On rebuttal, Mr. Hungar again tried to argue that EPA might bring enforcement actions against other federal agencies–not suits per se, but unilateral administrative orders. Justice Scalia began to show his colors, jumping in to point out that, based on Mr. Armstrong’s and Mr. Geck’s arguments, it did not really seem like granting a Section 107(a) contribution right would eviscerate Section 113(f)’s settlement incentives.

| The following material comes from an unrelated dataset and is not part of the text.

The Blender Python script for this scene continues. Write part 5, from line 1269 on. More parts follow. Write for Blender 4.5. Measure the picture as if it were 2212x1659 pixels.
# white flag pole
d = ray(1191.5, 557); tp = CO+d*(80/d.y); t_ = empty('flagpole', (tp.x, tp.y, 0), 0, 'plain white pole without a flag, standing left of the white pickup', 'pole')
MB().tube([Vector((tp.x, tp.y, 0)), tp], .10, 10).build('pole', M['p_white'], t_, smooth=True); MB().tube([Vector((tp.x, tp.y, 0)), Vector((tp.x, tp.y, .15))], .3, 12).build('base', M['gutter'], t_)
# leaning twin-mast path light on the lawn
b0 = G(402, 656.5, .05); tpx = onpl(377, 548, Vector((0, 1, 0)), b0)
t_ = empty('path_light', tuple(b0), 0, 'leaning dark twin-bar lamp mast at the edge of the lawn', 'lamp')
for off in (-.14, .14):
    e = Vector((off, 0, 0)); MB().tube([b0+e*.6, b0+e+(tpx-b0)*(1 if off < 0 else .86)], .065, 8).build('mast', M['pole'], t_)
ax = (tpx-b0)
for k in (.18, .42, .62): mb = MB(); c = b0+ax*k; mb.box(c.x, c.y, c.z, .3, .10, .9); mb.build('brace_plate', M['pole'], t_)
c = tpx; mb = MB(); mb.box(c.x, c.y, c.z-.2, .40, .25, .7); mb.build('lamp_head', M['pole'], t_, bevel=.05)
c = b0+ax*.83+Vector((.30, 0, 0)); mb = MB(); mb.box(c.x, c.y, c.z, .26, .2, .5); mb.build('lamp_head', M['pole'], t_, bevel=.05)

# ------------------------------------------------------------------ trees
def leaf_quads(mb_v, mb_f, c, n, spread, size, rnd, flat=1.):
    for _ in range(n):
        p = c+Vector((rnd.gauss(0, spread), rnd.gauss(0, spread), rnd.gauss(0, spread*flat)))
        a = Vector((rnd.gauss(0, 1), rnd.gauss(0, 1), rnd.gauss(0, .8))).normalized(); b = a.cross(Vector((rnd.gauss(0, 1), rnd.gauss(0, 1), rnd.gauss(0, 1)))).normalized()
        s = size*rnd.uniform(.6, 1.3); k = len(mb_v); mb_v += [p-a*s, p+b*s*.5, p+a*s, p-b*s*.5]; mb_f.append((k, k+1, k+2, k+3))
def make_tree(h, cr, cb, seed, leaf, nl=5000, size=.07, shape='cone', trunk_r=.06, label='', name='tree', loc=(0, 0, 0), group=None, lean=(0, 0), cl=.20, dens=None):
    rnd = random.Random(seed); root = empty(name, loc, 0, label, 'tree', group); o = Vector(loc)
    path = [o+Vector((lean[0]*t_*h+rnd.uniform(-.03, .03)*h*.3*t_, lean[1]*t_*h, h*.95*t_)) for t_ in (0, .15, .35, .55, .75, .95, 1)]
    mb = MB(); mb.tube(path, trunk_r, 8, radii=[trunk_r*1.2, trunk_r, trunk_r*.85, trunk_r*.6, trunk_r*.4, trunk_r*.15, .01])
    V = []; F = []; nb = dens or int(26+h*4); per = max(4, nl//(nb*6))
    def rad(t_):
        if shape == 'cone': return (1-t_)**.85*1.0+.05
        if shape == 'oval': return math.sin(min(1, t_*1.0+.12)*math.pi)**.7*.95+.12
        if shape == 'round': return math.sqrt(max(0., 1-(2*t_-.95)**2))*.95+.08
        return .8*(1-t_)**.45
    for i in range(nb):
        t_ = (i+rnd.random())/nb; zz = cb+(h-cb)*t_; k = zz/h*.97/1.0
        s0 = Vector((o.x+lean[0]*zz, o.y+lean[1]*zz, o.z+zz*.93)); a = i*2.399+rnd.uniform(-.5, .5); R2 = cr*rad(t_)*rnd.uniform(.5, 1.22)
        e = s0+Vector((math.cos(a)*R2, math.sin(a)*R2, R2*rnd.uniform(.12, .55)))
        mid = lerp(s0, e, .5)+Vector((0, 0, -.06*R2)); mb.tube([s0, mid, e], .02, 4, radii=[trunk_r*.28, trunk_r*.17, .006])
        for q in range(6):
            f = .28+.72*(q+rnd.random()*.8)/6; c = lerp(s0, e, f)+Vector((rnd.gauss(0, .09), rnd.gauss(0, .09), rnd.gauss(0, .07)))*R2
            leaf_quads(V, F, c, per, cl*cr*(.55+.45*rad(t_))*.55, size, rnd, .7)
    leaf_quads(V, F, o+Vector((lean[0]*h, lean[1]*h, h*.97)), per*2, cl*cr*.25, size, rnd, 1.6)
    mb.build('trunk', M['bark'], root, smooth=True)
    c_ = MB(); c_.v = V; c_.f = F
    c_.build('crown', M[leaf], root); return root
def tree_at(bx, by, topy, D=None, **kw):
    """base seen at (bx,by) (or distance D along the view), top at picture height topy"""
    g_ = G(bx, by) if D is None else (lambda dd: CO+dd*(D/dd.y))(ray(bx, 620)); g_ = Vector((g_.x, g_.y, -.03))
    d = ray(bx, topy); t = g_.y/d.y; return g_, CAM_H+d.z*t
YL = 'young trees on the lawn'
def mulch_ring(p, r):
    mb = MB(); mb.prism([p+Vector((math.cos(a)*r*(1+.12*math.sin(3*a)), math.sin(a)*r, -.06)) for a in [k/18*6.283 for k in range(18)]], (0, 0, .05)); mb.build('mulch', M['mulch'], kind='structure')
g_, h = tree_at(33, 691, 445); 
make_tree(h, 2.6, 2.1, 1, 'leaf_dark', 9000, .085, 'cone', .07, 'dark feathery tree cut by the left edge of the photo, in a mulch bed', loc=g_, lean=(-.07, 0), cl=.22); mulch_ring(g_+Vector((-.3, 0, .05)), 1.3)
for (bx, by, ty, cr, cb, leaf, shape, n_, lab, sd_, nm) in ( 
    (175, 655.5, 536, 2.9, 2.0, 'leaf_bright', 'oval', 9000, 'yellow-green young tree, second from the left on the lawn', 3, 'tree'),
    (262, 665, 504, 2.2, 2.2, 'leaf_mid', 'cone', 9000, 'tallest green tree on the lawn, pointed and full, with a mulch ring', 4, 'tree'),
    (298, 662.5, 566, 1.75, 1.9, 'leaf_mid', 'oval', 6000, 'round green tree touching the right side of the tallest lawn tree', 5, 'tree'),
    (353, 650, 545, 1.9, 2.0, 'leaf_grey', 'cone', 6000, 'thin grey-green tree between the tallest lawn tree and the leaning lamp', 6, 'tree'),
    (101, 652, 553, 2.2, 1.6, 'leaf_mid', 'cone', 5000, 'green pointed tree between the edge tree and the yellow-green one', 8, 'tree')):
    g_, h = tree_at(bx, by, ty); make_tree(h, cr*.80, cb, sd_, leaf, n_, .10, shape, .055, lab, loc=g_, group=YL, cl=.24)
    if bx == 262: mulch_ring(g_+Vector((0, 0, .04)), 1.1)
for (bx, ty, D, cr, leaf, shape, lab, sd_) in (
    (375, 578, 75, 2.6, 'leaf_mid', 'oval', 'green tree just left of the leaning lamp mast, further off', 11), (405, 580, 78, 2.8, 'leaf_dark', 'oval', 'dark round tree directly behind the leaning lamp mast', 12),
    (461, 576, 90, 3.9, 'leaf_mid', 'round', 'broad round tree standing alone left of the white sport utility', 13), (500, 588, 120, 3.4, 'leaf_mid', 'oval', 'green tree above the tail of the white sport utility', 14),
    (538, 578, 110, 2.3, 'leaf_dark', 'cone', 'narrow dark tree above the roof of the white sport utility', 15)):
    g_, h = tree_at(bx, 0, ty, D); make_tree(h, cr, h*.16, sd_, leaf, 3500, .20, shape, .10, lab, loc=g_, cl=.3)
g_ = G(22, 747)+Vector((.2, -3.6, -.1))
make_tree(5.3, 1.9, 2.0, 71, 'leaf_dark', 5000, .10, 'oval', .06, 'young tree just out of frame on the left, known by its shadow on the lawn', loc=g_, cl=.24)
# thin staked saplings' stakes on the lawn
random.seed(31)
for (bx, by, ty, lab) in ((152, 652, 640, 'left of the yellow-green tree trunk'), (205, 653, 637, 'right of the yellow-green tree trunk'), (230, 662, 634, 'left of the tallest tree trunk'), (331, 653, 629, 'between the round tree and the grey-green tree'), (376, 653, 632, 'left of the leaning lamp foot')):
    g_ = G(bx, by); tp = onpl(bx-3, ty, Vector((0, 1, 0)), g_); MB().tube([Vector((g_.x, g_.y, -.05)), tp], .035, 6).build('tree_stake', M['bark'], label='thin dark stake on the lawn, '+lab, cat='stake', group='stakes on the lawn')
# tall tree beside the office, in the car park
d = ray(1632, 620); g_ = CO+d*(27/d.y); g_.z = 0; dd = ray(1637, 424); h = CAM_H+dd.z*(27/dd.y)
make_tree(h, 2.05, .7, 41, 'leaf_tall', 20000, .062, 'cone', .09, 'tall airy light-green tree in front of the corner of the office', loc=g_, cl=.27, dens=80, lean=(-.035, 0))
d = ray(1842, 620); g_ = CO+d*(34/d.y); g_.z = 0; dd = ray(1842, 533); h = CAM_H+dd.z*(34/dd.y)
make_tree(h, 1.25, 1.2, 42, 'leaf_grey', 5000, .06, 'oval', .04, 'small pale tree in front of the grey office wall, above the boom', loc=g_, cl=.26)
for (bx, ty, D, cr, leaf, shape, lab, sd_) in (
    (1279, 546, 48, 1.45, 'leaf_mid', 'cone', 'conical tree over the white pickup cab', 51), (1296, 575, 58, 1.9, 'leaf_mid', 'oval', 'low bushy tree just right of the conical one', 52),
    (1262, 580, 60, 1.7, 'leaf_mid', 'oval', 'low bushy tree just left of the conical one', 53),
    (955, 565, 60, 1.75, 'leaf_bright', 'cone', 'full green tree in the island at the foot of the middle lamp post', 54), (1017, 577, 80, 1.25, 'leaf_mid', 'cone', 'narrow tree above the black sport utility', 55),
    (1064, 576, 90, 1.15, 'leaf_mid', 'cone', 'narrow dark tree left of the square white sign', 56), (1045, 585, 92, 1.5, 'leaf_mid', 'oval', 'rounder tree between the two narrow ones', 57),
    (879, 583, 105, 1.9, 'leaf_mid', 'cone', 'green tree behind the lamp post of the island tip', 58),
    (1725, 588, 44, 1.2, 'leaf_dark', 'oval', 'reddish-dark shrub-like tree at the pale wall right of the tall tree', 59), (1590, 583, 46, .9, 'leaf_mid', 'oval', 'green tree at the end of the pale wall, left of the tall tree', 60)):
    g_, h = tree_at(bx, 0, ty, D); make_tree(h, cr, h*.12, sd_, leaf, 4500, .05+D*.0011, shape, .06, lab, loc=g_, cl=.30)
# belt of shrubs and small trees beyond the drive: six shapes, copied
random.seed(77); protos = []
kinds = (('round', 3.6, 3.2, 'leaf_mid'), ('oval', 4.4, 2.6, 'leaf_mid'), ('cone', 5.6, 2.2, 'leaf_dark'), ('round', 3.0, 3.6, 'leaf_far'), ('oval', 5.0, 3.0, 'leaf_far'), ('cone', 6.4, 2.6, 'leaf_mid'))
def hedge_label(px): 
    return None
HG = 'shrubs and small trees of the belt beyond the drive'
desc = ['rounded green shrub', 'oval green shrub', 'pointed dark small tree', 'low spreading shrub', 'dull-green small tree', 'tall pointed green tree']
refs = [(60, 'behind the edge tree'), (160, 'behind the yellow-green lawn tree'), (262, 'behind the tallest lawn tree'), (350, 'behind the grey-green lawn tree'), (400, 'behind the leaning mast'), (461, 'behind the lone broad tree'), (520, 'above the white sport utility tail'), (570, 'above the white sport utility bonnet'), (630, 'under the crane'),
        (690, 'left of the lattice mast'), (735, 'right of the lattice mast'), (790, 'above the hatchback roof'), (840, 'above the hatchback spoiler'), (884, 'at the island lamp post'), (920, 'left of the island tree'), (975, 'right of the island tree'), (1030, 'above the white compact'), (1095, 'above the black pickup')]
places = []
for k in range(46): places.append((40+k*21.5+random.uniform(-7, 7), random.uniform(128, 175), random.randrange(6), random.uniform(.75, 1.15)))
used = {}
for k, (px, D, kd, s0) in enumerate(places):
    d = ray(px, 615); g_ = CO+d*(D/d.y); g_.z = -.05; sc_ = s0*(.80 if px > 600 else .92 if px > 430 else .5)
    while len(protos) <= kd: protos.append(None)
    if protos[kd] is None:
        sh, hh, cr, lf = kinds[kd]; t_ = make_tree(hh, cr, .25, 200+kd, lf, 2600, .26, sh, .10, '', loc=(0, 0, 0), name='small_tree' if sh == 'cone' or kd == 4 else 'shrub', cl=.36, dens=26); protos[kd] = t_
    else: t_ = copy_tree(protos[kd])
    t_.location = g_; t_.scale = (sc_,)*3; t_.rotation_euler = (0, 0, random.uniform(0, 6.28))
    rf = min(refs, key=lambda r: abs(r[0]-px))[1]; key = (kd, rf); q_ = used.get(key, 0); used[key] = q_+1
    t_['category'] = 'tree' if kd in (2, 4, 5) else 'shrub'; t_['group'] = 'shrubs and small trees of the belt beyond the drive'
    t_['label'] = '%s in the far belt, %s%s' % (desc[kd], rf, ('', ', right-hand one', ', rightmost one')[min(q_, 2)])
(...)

Justice Scalia then asked Mr. Hungar “what [other] argument would you make for having us read the word ‘other’ in the what seems to me strange way you want?” When Mr. Hungar then tried to argue that the settlement bar did not cover Section 107(a) settlements, and that the Court would have to import it into that provision, Justice Scalia responded, in essence, that in his view it already had been based on its introduction in Section 113(f) in light of the already extant Section 107(a). Further, he noted, prior to Section 113(f)’s introduction in 1986, the government’s “best argument”–i.e. that Section 107(a) should not be interpreted to grant a contribution right so as to save the settlement bar in Section 113(f)–”would not have been available.”

At the end of argument, then, it seemed clear that Chief Justice Roberts and Justices Ginsburg, Souter, Stevens, Breyer, and Scalia were inclined to rule for Atlantic Research. It became obvious that the government’s interpretation was a stretch: the class of hypothetical parties that could use Section 107(a) under its interpretation was diminishingly small, the states could not be counted on to spur clean-ups, and the settlement bar of Section 113(f) would not be eviscerated as the government warned.

An opinion in United States v. Atlantic Research is expected by the end of the Court’s Term in late June.